Urteil zur Arbeitszeit

Flexibilität auf beiden Seiten

von Redaktion

MIKE SCHIER

Auf den ersten Blick sind die Fronten klar: Jubel bei den Gewerkschaften, Ärger bei den Arbeitgebern – weil der Europäische Gerichtshof Arbeitgeber in der EU verpflichtet, die Arbeitszeiten aller Mitarbeiter vollständig zu erfassen. Die Botschaft der Richter: Arbeit hat Grenzen. Von Grundrechten ist die Rede und von Menschenwürde.

Das Urteil zeigt, wie schwer sich alle Beteiligten mit der neuen Arbeitswelt tun. Denn die Anforderungen verschieben sich für alle: Arbeitnehmer bekommen auch am Wochenende Dienstmails oder wichtige Anrufe aufs Handy. Umgekehrt wird von Arbeitgebern erwartet, dass sie Mitarbeitern Home-Office ermöglichen, dass Mütter und Väter in Teilzeit arbeiten können und generell die Vereinbarkeit von Familie und Beruf verbessert wird.

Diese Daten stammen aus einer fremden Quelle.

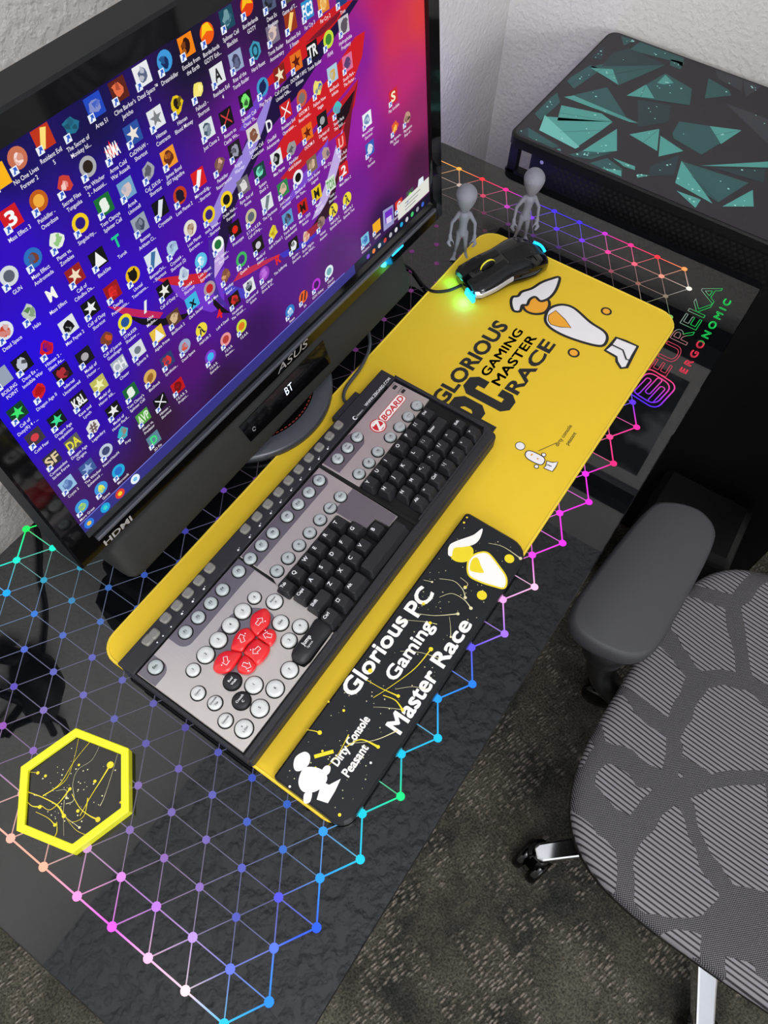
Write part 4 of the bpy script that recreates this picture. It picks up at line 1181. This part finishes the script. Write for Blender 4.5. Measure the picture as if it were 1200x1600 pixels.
(cB,360,790,'b',(150,150,150),(90,90,90),'Painkiller','Gold Edition'),(cB,280,850,'sb',(225,228,232),(20,20,24),'Max Payne',''),(cB,190,920,'sb',(20,60,60),(120,220,190),'System','Shock 2'),(cB,625,760,'s',(205,30,40),(245,180,170),'Rig n Roll','Survival','U'),
(cB,545,820,'b',(180,150,140),(60,60,90),'Far Cry',''),(cB,470,880,'sb',(120,100,80),(210,180,150),'Tomb Raider','Legend'),(cB,395,950,'r',(235,235,240),(10,10,12),'Shadow of','the Tom...'),(cB,315,1010,'sb',(40,130,70),(220,180,160),'JustCause -','Shortcut'),
(cB,230,1085,'sd',(222,226,230),(110,120,130),'The Darkness','II'),(cB,640,910,'s',(205,30,40),(245,240,240),'Mass Effect 2','','2'),(cB,570,985,'s',(215,225,215),(90,160,80),'Toxic -','Shortcut','TOX'),(cB,495,1035,'s',(225,190,30),(16,12,10),'Metro','Last Light','M'),
(cB,420,1110,'s',(190,24,20),(16,10,10),'Metro 2033','Redux','M'),(cB,340,1170,'sb',(90,150,200),(60,50,60),'Tomb Raider','Underworld'),(cB,658,1065,'c',(235,215,60),(30,20,60),'Half-Life 2','Episode Two','\u03bb'),(cB,585,1125,'c',(235,215,60),(30,20,60),'Half-Life 2','Episode One','\u03bb'),
(cB,905,515,'s',(205,40,50),(245,235,200),'Play Scrabble','','S'),(cB,765,640,'sb',(235,240,245),(110,140,180),'MirrorsEdge -','Shortcut'),(cB,915,680,'b',(225,90,50),(240,190,80),'Play Agreem...','Galaxy'),(cB,980,630,'b',(190,150,130),(80,50,50),'Playstation','Shop of ...'),
(cB,780,795,'sb',(50,90,180),(215,220,230),'UT -','Shortcut'),(cB,935,1100,'s',(205,50,40),(245,240,235),'Game Booster','','G'),(cB,995,1045,'sc',(70,80,80),(110,220,40),'Nvidia','Control...'),(cB,1050,985,'t',(225,235,245),(40,110,210),'Recycle Bin',''),
]
for r_ in I: icon(*r_)
# bright window tile, pop-up and task bar icons
sp(cB, [(850,1130),(905,1095),(910,1195),(855,1240)], (150,150,200)); sp(cB, [(860,1140),(900,1110),(903,1170),(865,1200)], (110,40,190)); sp(cB, [(868,1170),(896,1150),(897,1185),(870,1200)], (215,200,235))
MP.poly(disp, [(13.9, .42), (15.7, .42), (15.7, .95), (13.9, .95)], -.005, 0, s2l((222, 222, 215)))
for k, yy in enumerate((.78, .66, .54)): MP.poly(disp, [(14.3, yy), (15.2-k*.15, yy), (15.2-k*.15, yy+.03), (14.3, yy+.03)], -.004, 0, s2l((130, 130, 130)))
for x, c, c2 in ((.22,(40,120,220),(230,190,80)),(.78,(30,160,220),(60,210,200)),(1.3,(220,60,50),(250,210,40)),(1.85,(230,240,250),(120,190,230))):
    MP.disc(disp, x, .18, .15, -.006, 0, s2l(c), 16); MP.disc(disp, x, .18, .07, -.005, 0, s2l(c2), 12)
for k, c in enumerate(((120,60,200),(230,120,40),(200,200,200),(200,60,50),(180,180,190),(220,220,225),(30,170,220),(200,200,210),(70,200,110),(150,150,160),(60,100,200))):
    MP.disc(disp, 12.2+k*.31, .17, .085, -.005, 0, s2l(c), 10)
disp.build('display', M['glow'], mon)

# ------------------------------------------------------------------ sound bar
bar = thing('soundbar', (7.4, -3.2, .36), 'long black fabric covered speaker bar lying under the screen', 'speaker')
prof = [(-3.8,.38),(-3.98,.44),(-4.06,.54),(-4.07,.7),(-3.64,1.76),(-3.58,1.81),(-3.5,1.82),(-2.4,1.82),(-2.2,1.7),(-2.2,.5),(-2.35,.38)]
def barring(x, k):
    return [(x, -3.19+(y+3.19)*k[0], 1.1+(z-1.1)*k[1]) for y, z in prof]
q = MB()
xs = [(.42,(.62,.62)),(.46,(.8,.8)),(.56,(.92,.92)),(.75,(.99,.99)),(.95,(1,1)),(13.95,(1,1)),(14.15,(.99,.99)),(14.34,(.92,.92)),(14.44,(.8,.8)),(14.48,(.62,.62))]
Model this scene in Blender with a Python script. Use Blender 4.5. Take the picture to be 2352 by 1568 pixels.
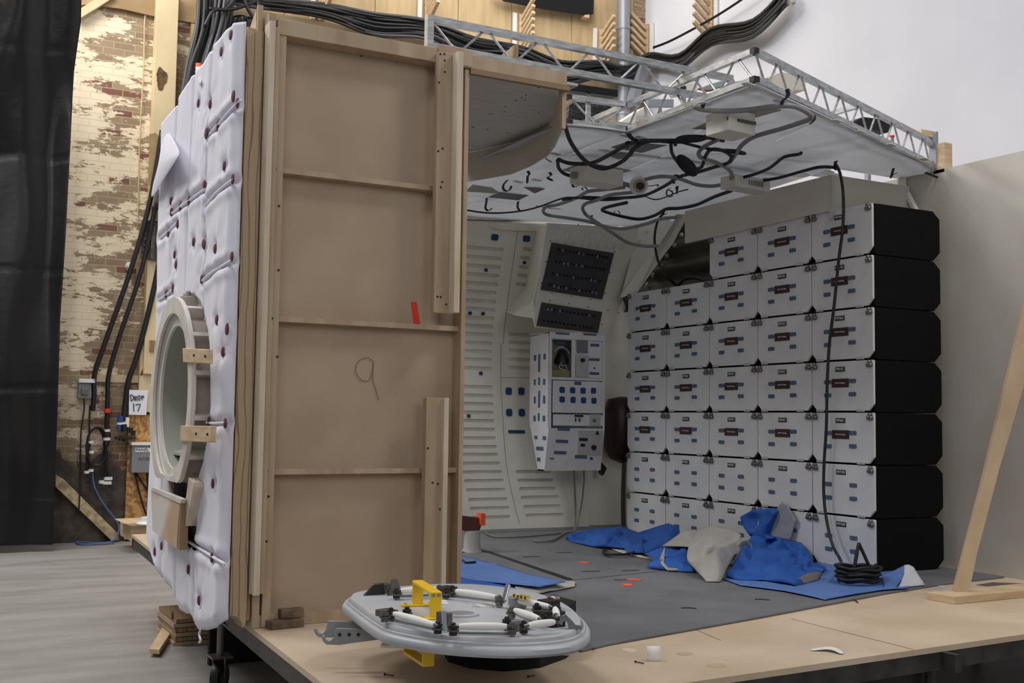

All dies verlangt Flexibilität. Auf beiden Seiten. Vor diesem Hintergrund wirkt das Urteil wie eine Maßnahme aus einer anderen Zeit. Es mag helfen in Großunternehmen (in denen Arbeitszeiterfassung ohnehin oft üblich ist) oder in Branchen, in denen Mitarbeiter systematisch ausgebeutet werden. Doch in Start-ups, Kleinstbetrieben oder IT-Firmen, die eine ganz andere Firmenkultur leben, dürfte die Zeiterfassung am Alltag wenig ändern.